Every day we began our day pretending we were on a choo choo train, taking turns being the conductor. We tried to teach Gwen her shapes with a picture of a locomotive. The wheels are circles, smokestack, rectangle etc. Not sure anything is sinking in just yet.
We also drew a step by step picture of a train for one of our art lessons.
Tristan is working on his math facts. He was able to conquer the final minute drill of the year this week, and we are moving onto a cumulative timed test to see if he has truly conquered the addition facts. What an ending to first grade math!? We have also been learning new games each day in math class. I'm using the book, Math Games and Activities from around the world, by Claudia Zaslavsky. Last week we learned different ways to play mancala, and this week we played games of chance and talked about probability and outcomes.
Science class was gardening. Tristan and I planted the seedlings started in jars outside, and they are thriving! We learned about types of trees. Vocabulary words, gymnosperm and angiosperm. Tristan actually remembers which is which. We catalogued the trees in our landscape. Thanks to the addition of our little Colorado Blue Spruce, we now have both categories of tree represented.
In language class we played a few games to review parts of speech, nouns and verbs. We also played a game where I would give Tristan a word ending and he would have to come up with a word. So fun.
History and Geography was about the Underground railroad. Difficult to map, but we could map out the line between north and south, and the line between America and Canada. Also, I was amazed to learn that the Underground railroad was in existence as far back as the American revolution! It was in operation almost one hundred years before the Civil War began! Amazing!

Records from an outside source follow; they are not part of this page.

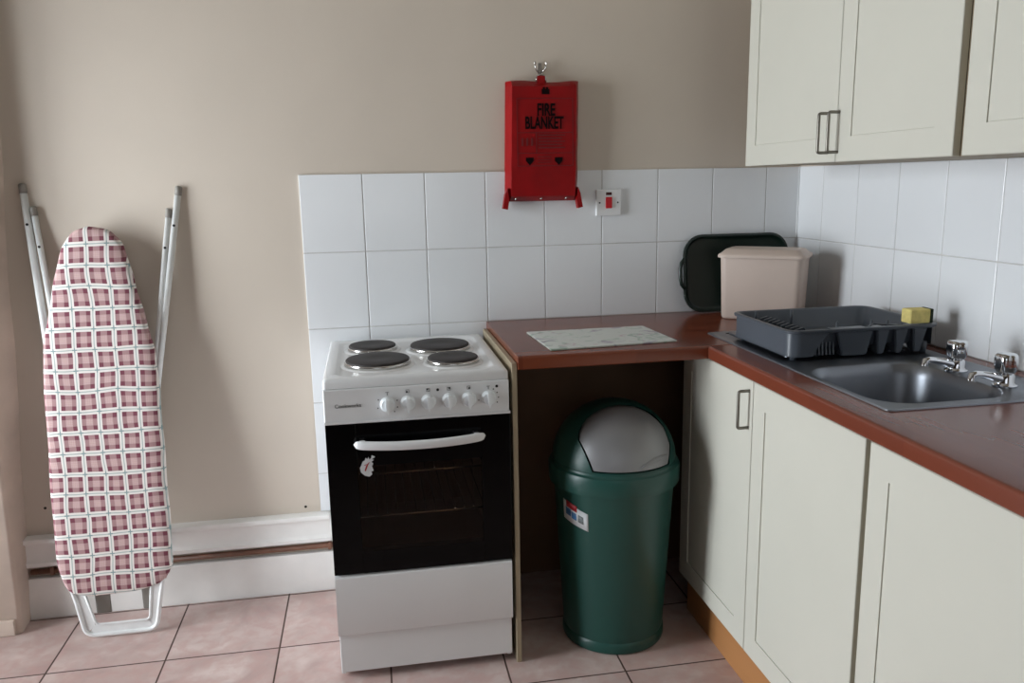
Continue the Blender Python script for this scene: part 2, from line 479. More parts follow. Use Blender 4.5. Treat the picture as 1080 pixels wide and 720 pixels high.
def ring(sc_in, dy):
    """the outline shrunk by sc_in metres, shifted dy off the board plane"""
    n = len(out); L = []
    for i, (x, z) in enumerate(out):
        a, c = out[i - 1], out[(i + 1) % n]
        t = Vector((c[0] - a[0], 0, c[1] - a[1])).normalized(); nrm = Vector((-t.z, 0, t.x))
        if nrm.dot(Vector((ctr.x - x, 0, ctr.z - z))) < 0: nrm = -nrm
        w = .0012 * math.sin(i * .9) if sc_in < .03 else 0
        p = Vector((x, 0, z)) + nrm * (sc_in + w)
        L.append(Vector((p.x, by(p.z) + dy, p.z)))
    return L
b = B()
R_ = [ring(.045, .030), ring(.012, .030), ring(.003, .027), ring(.0, .018), ring(.001, .009), ring(.005, .003), ring(.012, .0), ring(.05, -.0015)]
V = loops(b, R_, True, False)
# fill the front by spanning rows so that creases can be shaped
bm_f = b.faces.new(V[-1]); 
bmesh.ops.triangulate(b, faces=[bm_f])
cov = obj('cover', b, PLAID, ib, smooth_angle=60)
# seam hem gathered round the bottom of the cover
b = B(); hem = [p for p in ring(.004, .022) if p.z < .235]
tube(b, [p + Vector((0, 0, .003 * math.sin(i * 2.1))) for i, p in enumerate(hem)], .0045, 8)
obj('cover_hem', b, PLAID, ib)
# white metal iron rest at the foot
def fp(x, z, dy=0): return Vector((x, by(z) + dy, z))
b = B()
fo = [fp(-.775, .205, .012), fp(-.752, .15, .012), fp(-.726, .012, .012), fp(-.516, .012, .012), fp(-.492, .15, .012), fp(-.478, .205, .012)]
tube(b, arc_path(fo, .03, 6), .0068, 12)
fi = [fp(-.735, .20, .012), fp(-.694, .045, .012), fp(-.535, .045, .012), fp(-.52, .20, .012)]
pth = arc_path(fi, .014, 5)
tube(b, pth, .004, 8)
for side in (0, 1):        # flat web between outer tube and inner wire on each side, then the base strip
    if side == 0: P = [fp(-.765, .2, .012), fp(-.745, .14, .012), fp(-.722, .02, .012), fp(-.698, .042, .012), fp(-.735, .2, .012)]
    else: P = [fp(-.49, .2, .012), fp(-.497, .14, .012), fp(-.522, .02, .012), fp(-.538, .042, .012), fp(-.52, .2, .012)]
    prism(b, P, (0, .004, 0))
prism(b, [fp(-.722, .016, .012), fp(-.520, .016, .012), fp(-.535, .045, .012), fp(-.696, .045, .012)], (0, .004, 0))
obj('foot_frame', b, ALU, ib)
# brackets behind the foot
b = B()
for x0, x1 in ((-.70, -.655), (-.560, -.530)):
    box(b, x0, x1, by(.12) + .035, by(.12) + .041, .065, .17, .004)
box(b, -.70, -.52, by(.2) + .036, by(.2) + .05, .165, .20, .004)
obj('hinge_bracket', b, CAPG, ib)
# folded legs, the ends standing up above the board
def leg(x1, z1, x0, z0, r):
    y1 = by(z1) + .045; 
    def P(x, z, d=0): return Vector((x, by(z) + .0455 + d, z))
    b = B(); tube(b, [P(x0, z0), P(x1, z1)], r, 14)
    o = obj('leg', b, ALU, ib)
    c = B(); d = (P(x1, z1) - P(x0, z0)).normalized()
    tube(c, [P(x1, z1) - d * .022, P(x1, z1) + d * .004, P(x1, z1) + d * .007], [r * 1.1, r * 1.1, r * .8], 14)
    obj('end_cap', c, CAPG, o, label='grey plastic end cap')
    h = B(); q = P(x1, z1) - d * .115
    tube(h, [q + Vector((0, -r * .8, 0)), q + Vector((0, -r * 1.08, 0))], .004, 10)
    obj('rivet', h, BLACKP, o)
    return o
leg(-.809, 1.401, -.735, .25, .0105)
leg(-.784, 1.333, -.69, .25, .0088)
leg(-.361, 1.378, -.50, .25, .0105) if False else None
leg(-.363, 1.385, -.545, .34, .0100)
leg(-.397, 1.318, -.52, .50, .0085)
b = B(); 
for z in (.34, .50):
    b = B(); tube(b, [(-.72, by(z) + .0455, z), (-.52, by(z) + .0455, z)], .007, 10)
    obj('leg_crossbar', b, ALU, ib)

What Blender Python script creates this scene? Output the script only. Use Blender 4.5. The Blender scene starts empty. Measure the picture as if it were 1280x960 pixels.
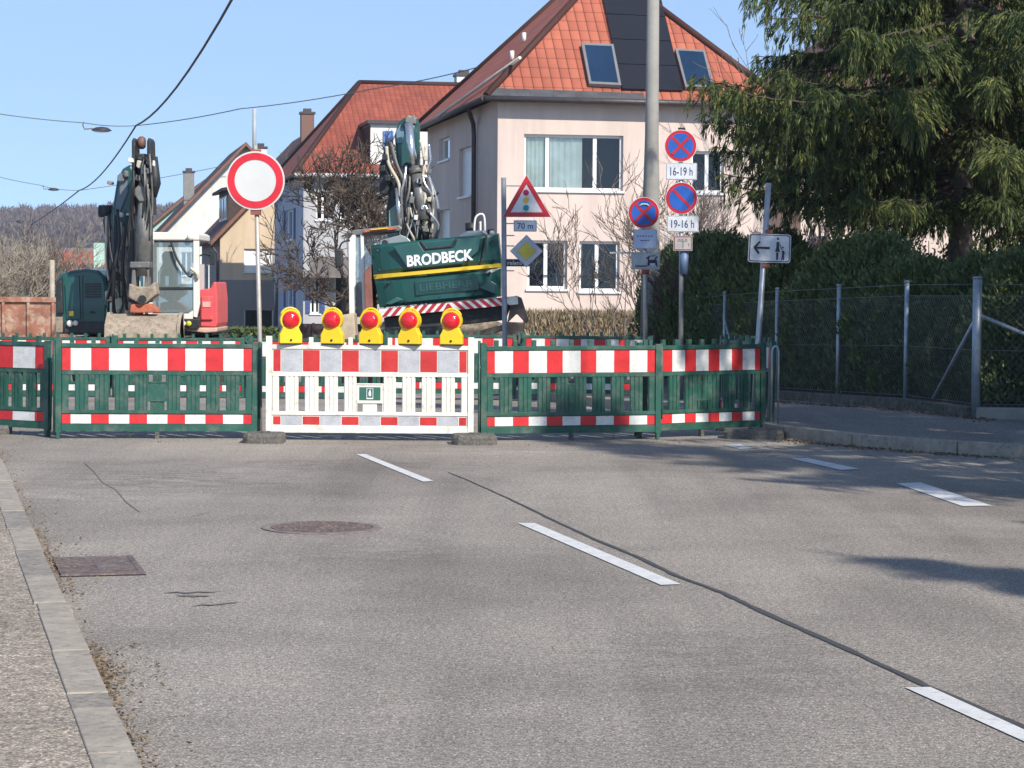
import bpy, math, random
import numpy as np
from mathutils import Vector, Matrix, noise
R=math.radians
sc=bpy.context.scene
COL=sc.collection
random.seed(7)
# ------------------------------------------------------------ camera
F=2880.0; TH=math.atan(130/2880); ROLL=R(0.4); CAMZ=1.6
CR=Matrix.Rotation(math.pi/2-TH,3,'X')@Matrix.Rotation(ROLL,3,'Z')
cd=bpy.data.cameras.new('camera'); cam=bpy.data.objects.new('camera',cd); COL.objects.link(cam)
cam.matrix_world=Matrix.Translation((0,0,CAMZ))@CR.to_4x4()
cd.sensor_width=36; cd.lens=F/1280*36; cd.clip_end=6000; cd.clip_start=0.1
sc.camera=cam
sc.render.resolution_x=1024; sc.render.resolution_y=768
def ray(px,py): return CR@Vector(((px-640)/F,(480-py)/F,-1))
def P(px,py,Y):
    d=ray(px,py); return Vector((0,0,CAMZ))+d*(Y/d.y)
def G(px,py,z=0):
    d=ray(px,py); return Vector((0,0,CAMZ))+d*((z-CAMZ)/d.z)
def gz(y):
    return 0.0 if y<27 else (-0.026*(y-27) if y<60 else -0.858)
def PX(px,Y): return P(px,350,Y).x
# ------------------------------------------------------------ materials
def srgb(r,g,b):
    f=lambda c:(c/255/12.92) if c/255<=.04045 else ((c/255+.055)/1.055)**2.4
    return (f(r),f(g),f(b))
class NT:
    def __init__(s,name):
        s.m=bpy.data.materials.new(name); s.m.use_nodes=True; s.t=s.m.node_tree
        s.b=s.t.nodes['Principled BSDF']; s.out=s.t.nodes['Material Output']
    def n(s,typ,**kw):
        nd=s.t.nodes.new(typ)
        for k,v in kw.items(): setattr(nd,k,v)
        return nd
    def l(s,a,b): s.t.links.new(a,b)
    def noise(s,vec,scale,detail=4,rough=.55,dist=0):
        n=s.n('ShaderNodeTexNoise'); n.inputs['Scale'].default_value=scale; n.inputs['Detail'].default_value=detail
        n.inputs['Roughness'].default_value=rough; n.inputs['Distortion'].default_value=dist
        if vec is not None: s.l(vec,n.inputs['Vector'])
        return n.outputs['Fac']
    def ramp(s,fac,stops):
        r=s.n('ShaderNodeValToRGB'); e=r.color_ramp.elements
        while len(e)<len(stops): e.new(.5)
        for i,(p,c) in enumerate(stops):
            e[i].position=p; e[i].color=(c[0],c[1],c[2],1) if not isinstance(c,(int,float)) else (c,c,c,1)
        s.l(fac,r.inputs[0]); return r.outputs[0]
    def mix(s,fac,a,b,mode='MIX'):
        m=s.n('ShaderNodeMix',data_type='RGBA',blend_type=mode)
        for i,v in ((0,fac),(6,a),(7,b)):
            if isinstance(v,(int,float)): m.inputs[i].default_value=v
            elif isinstance(v,(tuple,list)): m.inputs[i].default_value=(v[0],v[1],v[2],1)
            else: s.l(v,m.inputs[i])
        return m.outputs[2]
    def math(s,op,a,b=0):
        m=s.n('ShaderNodeMath',operation=op)
        for i,v in ((0,a),(1,b)):
            if isinstance(v,(int,float)): m.inputs[i].default_value=v
            else: s.l(v,m.inputs[i])
        return m.outputs[0]
    def bump(s,h,strength=.5,dist=.02):
        b=s.n('ShaderNodeBump'); b.inputs['Strength'].default_value=strength; b.inputs['Distance'].default_value=dist
        s.l(h,b.inputs['Height']); s.l(b.outputs[0],s.b.inputs['Normal'])
    def co(s,kind='Object',sc_=None):
        t=s.n('ShaderNodeTexCoord'); v=t.outputs[kind]
        if sc_:
            m=s.n('ShaderNodeMapping'); m.inputs['Scale'].default_value=sc_; s.l(v,m.inputs[0]); v=m.outputs[0]
        return v
MATS={}
def pm(name,col,rough=.6,var=.12,scale=3,bump=0,bs=40,metal=0,dirt=None,dirtamt=.0,spec=.5,coat=0):
    if name in MATS: return MATS[name]
    t=NT(name); v=t.co()
    f=t.noise(v,scale,6,.6)
    a=tuple(c*(1-var) for c in col); b=tuple(min(1,c*(1+var)) for c in col)
    c=t.ramp(f,[(.3,a),(.7,b)])
    if dirt:
        f2=t.noise(v,scale*2.7,8,.7,.4)
        m=t.ramp(f2,[(.62-dirtamt*.35,0),(.72-dirtamt*.2,1)])
        c=t.mix(t.math('MULTIPLY',m,min(1,.5+dirtamt)),c,dirt)
    t.l(c,t.b.inputs['Base Color'])
    r=t.ramp(t.noise(v,scale*5,4),[(.3,max(0,rough-.08)),(.7,min(1,rough+.08))]); t.l(r,t.b.inputs['Roughness'])
    t.b.inputs['Metallic'].default_value=metal; t.b.inputs['Specular IOR Level'].default_value=spec
    t.b.inputs['Coat Weight'].default_value=coat
    if bump: t.bump(t.noise(v,bs,6,.6),bump,.01)
    MATS[name]=t.m; return t.m
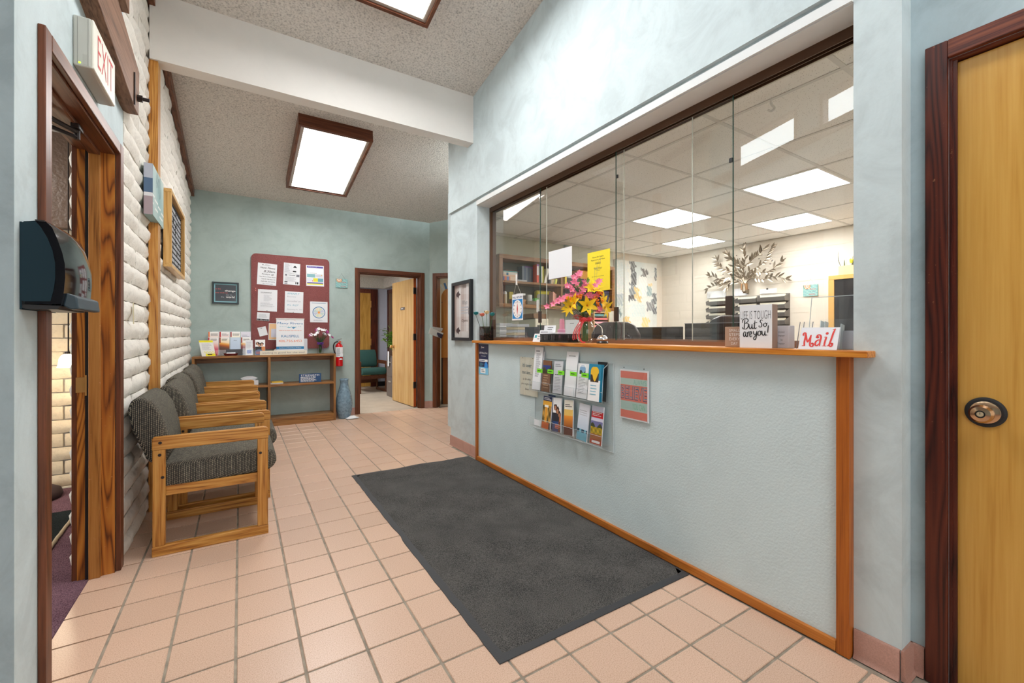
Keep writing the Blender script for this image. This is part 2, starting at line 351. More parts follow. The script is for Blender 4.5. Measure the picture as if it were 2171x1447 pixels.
# ---------------------------------------------------------------- mesh builder
class MB:
    def __init__(s, T=None): s.v = []; s.f = []; s.c = []; s.T = T; s.col = None

    def add(s, vs, fs, col=None):
        o = len(s.v)
        s.v += [(s.T @ Vector(p)) if s.T is not None else Vector(p) for p in vs]
        s.f += [tuple(i + o for i in f) for f in fs]
        s.c += [col or s.col] * len(fs)
        return s

    def box(s, x0, y0, z0, x1, y1, z1, col=None):
        x0, x1 = sorted((x0, x1)); y0, y1 = sorted((y0, y1)); z0, z1 = sorted((z0, z1))
        return s.add([(x0, y0, z0), (x1, y0, z0), (x1, y1, z0), (x0, y1, z0), (x0, y0, z1), (x1, y0, z1), (x1, y1, z1), (x0, y1, z1)],
                     [(0, 3, 2, 1), (4, 5, 6, 7), (0, 1, 5, 4), (1, 2, 6, 5), (2, 3, 7, 6), (3, 0, 4, 7)], col)

    def bx(s, cx, cy, cz, w, d, h, col=None):
        return s.box(cx - w / 2, cy - d / 2, cz - h / 2, cx + w / 2, cy + d / 2, cz + h / 2, col)

    def prism(s, poly, axis, a, b, col=None):
        """poly: 2-D points; axis 0: (y,z) along x; 1: (x,z) along y; 2: (x,y) along z"""
        n = len(poly)
        def p3(p, t): return (t, p[0], p[1]) if axis == 0 else (p[0], t, p[1]) if axis == 1 else (p[0], p[1], t)
        area = sum(poly[i][0] * poly[(i + 1) % n][1] - poly[(i + 1) % n][0] * poly[i][1] for i in range(n))
        pos = (area > 0) != (axis == 1)
        if a > b: a, b = b, a
        vs = [p3(p, a) for p in poly] + [p3(p, b) for p in poly]
        lo, hi = tuple(range(n)), tuple(range(n, 2 * n))
        side = [(i, (i + 1) % n, (i + 1) % n + n, i + n) for i in range(n)]
        if pos: fs = [lo[::-1], hi] + side
        else: fs = [lo, hi[::-1]] + [f[::-1] for f in side]
        return s.add(vs, fs, col)

    def tube(s, pts, r, n=8, cap=True):
        pts = [Vector(p) for p in pts]; rs = r if isinstance(r, (list, tuple)) else [r] * len(pts)
        vs = []; fs = []
        prev = None
        for i, p in enumerate(pts):
            t = (pts[min(i + 1, len(pts) - 1)] - pts[max(i - 1, 0)])
            t = t.normalized() if t.length > 1e-9 else Vector((0, 0, 1))
            if prev is None:
                a = Vector((0, 0, 1)) if abs(t.z) < .9 else Vector((1, 0, 0)); x = t.cross(a).normalized()
            else:
                x = (prev - t * prev.dot(t)); x = x.normalized() if x.length > 1e-6 else t.orthogonal().normalized()
            prev = x; y = t.cross(x)
            for k in range(n):
                an = 2 * PI * k / n; vs.append(p + (x * math.cos(an) + y * math.sin(an)) * rs[i])
        for i in range(len(pts) - 1):
            for k in range(n):
                a = i * n + k; b = i * n + (k + 1) % n; fs.append((a, b, b + n, a + n))
        if cap: fs.append(tuple(range(n))[::-1]); fs.append(tuple((len(pts) - 1) * n + k for k in range(n)))
        return s.add(vs, fs)

    def lathe(s, prof, c=(0, 0, 0), n=24, axis=2, sx=1, sy=1):
        """prof: (r, h) pairs; axis the lathe axis"""
        vs = []; fs = []
        for r, h in prof:
            for k in range(n):
                an = 2 * PI * k / n; a, b = r * math.cos(an) * sx, r * math.sin(an) * sy
                vs.append((c[0] + a, c[1] + b, c[2] + h) if axis == 2 else (c[0] + h, c[1] + a, c[2] + b) if axis == 0 else (c[0] + b, c[1] + h, c[2] + a))
        for i in range(len(prof) - 1):
            for k in range(n):
                a = i * n + k; b = i * n + (k + 1) % n; fs.append((a, b, b + n, a + n))
        if prof[0][0] > 1e-6: fs.append(tuple(range(n))[::-1])
        if prof[-1][0] > 1e-6: fs.append(tuple((len(prof) - 1) * n + k for k in range(n)))
        return s.add(vs, fs)

    def ball(s, c, r, n=8, m=6, sz=1):
        prof = [(max(r * math.sin(PI * i / m), 1e-5), -r * math.cos(PI * i / m) * sz) for i in range(m + 1)]
        return s.lathe(prof, c, n)


ROOT = {}


def tag(o, label=None, cat=None, group=None, kind=None):
    if label: o['label'] = label
    if cat: o['category'] = cat
    if group: o['group'] = group
    if kind: o['kind'] = kind
    return o


def mesh_of(name, mb, mat, inv=None, smooth=False, bevel=0, seg=2, sharp=None):
    me = D.meshes.new(name)
    vs = [tuple(inv @ p) if inv is not None else tuple(p) for p in mb.v]
    me.from_pydata(vs, [], mb.f)
    if any(c is not None for c in mb.c):
        ca = me.color_attributes.new('Col', 'FLOAT_COLOR', 'CORNER'); k = 0; buf = []
        for f, c in zip(mb.f, mb.c):
            c = c or (1, 1, 1, 1); buf += list(c) * len(f)
        ca.data.foreach_set('color', buf)
    me.materials.append(mat)
    if bevel:
        import bmesh
        bm = bmesh.new(); bm.from_mesh(me); bmesh.ops.remove_doubles(bm, verts=bm.verts, dist=1e-5)
        ed = [e for e in bm.edges if len(e.link_faces) == 2 and e.calc_face_angle(0) > .5]
        bmesh.ops.bevel(bm, geom=ed, offset=bevel, segments=seg, affect='EDGES', clamp_overlap=True, profile=.5)
        bm.to_mesh(me); bm.free()
    if smooth:
        me.polygons.foreach_set('use_smooth', [True] * len(me.polygons))
        if smooth != 'all':
            try: me.set_sharp_from_angle(angle=.6 if smooth is True else smooth)
            except Exception: pass
    me.update()
    return me


def part(name, mb, mat, parent=None, smooth=False, bevel=0, seg=2, local=False, kind=None, label=None):
    base = parent
    R = ROOT.get(parent.name) if parent is not None else None
    inv = R.inverted() if (R is not None and not local) else None
    if mb.T is not None and False: pass
    o = D.objects.new(name, mesh_of(name, mb, mat if not isinstance(mat, str) else M[mat], inv, smooth, bevel, seg))
    COL.objects.link(o)
    if parent is not None:
        o.parent = parent
        ROOT[o.name] = ROOT.get(parent.name, Matrix())
    else:
        ROOT[o.name] = Matrix()
    if kind: o['kind'] = kind
    if label: o['label'] = label
    return o


def thing(name, label, cat, loc=(0, 0, 0), rz=0, group=None):
    o = D.objects.new(name, None); COL.objects.link(o); o.empty_display_size = .05
    o.location = loc; o.rotation_euler = (0, 0, rz)
    ROOT[o.name] = Matrix.Translation(Vector(loc)) @ Matrix.Rotation(rz, 4, 'Z')
    return tag(o, label, cat, group)


def solo(name, mb, mat, label, cat, group=None, **k):
    """a thing that is one mesh; its origin is put at the base centre"""
    xs = [p[0] for p in mb.v]; ys = [p[1] for p in mb.v]; zs = [p[2] for p in mb.v]
    loc = Vector(((min(xs) + max(xs)) / 2, (min(ys) + max(ys)) / 2, min(zs)))
    R = Matrix.Translation(loc)
    o = D.objects.new(name, mesh_of(name, mb, mat if not isinstance(mat, str) else M[mat], R.inverted(), **k))
    COL.objects.link(o); o.location = loc; ROOT[o.name] = R
    return tag(o, label, cat, group)


def struct(name, mb=None, mat=None, **k):
    if mb is None:
        o = D.objects.new(name, None); COL.objects.link(o); ROOT[o.name] = Matrix()
    else: o = part(name, mb, mat, None, **k)
    o['kind'] = 'structure'
    return o


def copy_tree(o, parent=None):
    c = o.copy(); COL.objects.link(c)
    if parent is not None: c.parent = parent
    for ch in list(o.children): copy_tree(ch, c)
    return c


# frames: local (u right, v up, w towards the viewer)
def frame(o, r, up=(0, 0, 1)):
    r = Vector(r).normalized(); up = Vector(up).normalized(); w = r.cross(up).normalized()
    m = Matrix.Identity(4)
    for i in range(3): m[i][0] = r[i]; m[i][1] = up[i]; m[i][2] = w[i]; m[i][3] = o[i]
    return m


def quadmb(T, u0, v0, u1, v1, w=0, t=.0008): return MB(T).box(u0, v0, w, u1, v1, w + t)


def rounded(u0, v0, u1, v1, r, n=6):
    out = []
    for cx, cy, a0 in ((u1 - r, v1 - r, 0), (u0 + r, v1 - r, 90), (u0 + r, v0 + r, 180), (u1 - r, v0 + r, 270)):
        for k in range(n + 1):
            a = math.radians(a0 + 90 * k / n); out.append((cx + r * math.cos(a), cy + r * math.sin(a)))
    return out


def text(body, T, u, v, w, h, mat, parent, name='lettering', off=0.0, z=.001, shear=0, align='C', thick=.0004, bold=0, spacing=1.0, keep=False, kind='stuff'):
    """words fitted into a box w by h centred (or left) at u, v of frame T"""
    cu = D.curves.new('t', 'FONT'); cu.body = body; cu.size = 1; cu.shear = shear; cu.offset = bold; cu.space_character = spacing
    cu.align_x = 'CENTER' if align == 'C' else 'LEFT'; cu.resolution_u = 3
    to = D.objects.new('t', cu); COL.objects.link(to)
    dg = bpy.context.evaluated_depsgraph_get(); dg.update()
    me = D.meshes.new_from_object(to.evaluated_get(dg)); D.objects.remove(to); D.curves.remove(cu)
    if not me.vertices: return None
    xs = [q.co.x for q in me.vertices]; ys = [q.co.y for q in me.vertices]
    sx = w / (max(xs) - min(xs)); sy = h / (max(ys) - min(ys))
    if keep: sx = sy = min(sx, sy)
    cx = (max(xs) + min(xs)) / 2 if align == 'C' else min(xs); cy = (max(ys) + min(ys)) / 2
    mb = MB(T)
    mb.add([((q.co.x - cx) * sx + u, (q.co.y - cy) * sy + v, z) for q in me.vertices], [tuple(p.vertices) for p in me.polygons])
    D.meshes.remove(me)
    o = part(name, mb, mat, parent)
    if kind: o['kind'] = kind
    return o


def smooth_pts(pts, n=6):
    P = [Vector(p).to_3d() for p in pts]
    if len(P) < 3: return P
    Q = [P[0] * 2 - P[1]] + P + [P[-1] * 2 - P[-2]]; out = []
    for i in range(1, len(Q) - 2):
        for k in range(n):
            t = k / n; a, b, c, d = Q[i - 1:i + 3]
            out.append(.5 * ((2 * b) + (-a + c) * t + (2 * a - 5 * b + 4 * c - d) * t * t + (-a + 3 * b - 3 * c + d) * t ** 3))
    return out + [P[-1]]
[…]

This past week, was our Abraham Lincoln unit. We read a different picture book about Abraham Lincoln every day. My favorite, Abraham Lincoln, D'Aulaire. This was the longest book about Lincoln we read this week, but also the most thorough telling of his story, complete with a map on the inside cover of KY, IN, IL with a train going east to Washington. The book does end before Lincoln gets shot, leaving this part of the story untold.
Abraham Lincoln
During circle time this week we played with our base ten blocks. Anastasia worked on the idea that one small cube has a value of one, a stick a value of ten, and a square a value of 100. There are ten ones in a stick, ten sticks in a block. Tristan used the small cubes to work out his math facts. Finding combination for sums of 13, 9, 11, and 5.
We tried to teach Gwen her ABC's. She wants to learn the letter sounds, and asks me to sit and do ABC's with her. However, I'm not sure she has the shape recognition of each letter.
This week we did everything Lincoln! We mapped the states that he lived in and the important places in his life, including New Orleans, where he saw his first slave auction. We did art projects, and enjoyed the stories.
Math involved more games. This week we played match 3 games. No, Tic Tac Toe was not one of them! Most of them were easy enough that I figured them out first time we played and was able to beat Tristan most of the time, but 9 Men's Morris, the last game we learned, stumped me. Tristan got a kick out of seeing my surprise each time he won!
In art the kids made toilet paper tube log cabins, top hat pencil holders, penny rubbings and a coloring page of Abraham Lincoln. Ideas from scholastic.
Language lessons: word search, crossword puzzle and a paragraph about Lincoln. Also a recipe for the earth, what to put into a healthy compost.
Science class was about Compost this week. Since I keep a compost barrel, the children are familiar with the idea, but they haven't really helped too much in making the compost. This week they got to add to, and roll the bucket around with me.
History/Geography was obviously about Lincoln.

Other stories we enjoyed these past two weeks:
Brady, Jean Fritz (A great story, but kind-of intense for my kids. There were some suspenseful moments where ears were covered, or potty trips taken. Perhaps written for an older audience?)
Underground Railroad for Kids, Mary Kay Carson (we read excerpts and will continue to read from this one for a while)
Many Thousand Gone, Virginia Hamilton (random stories, we only read a few)
Compost Stew, Mary McKenna Siddals
Young Abraham Lincoln: Log Cabin President, Andrew Woods
A Picture book of Abraham Lincoln, David A. Adler
Compost Basics, Mar Schuh
Compost: Growing gardens from your Garbage, Linda Glaser
I am Abraham Lincoln, Brad Meltzer ("I'm going to be on the penny someday"...funny)

Sorry for the long post. I guess I got behind somewhere back there, and so now, I'm caught up, sort-of!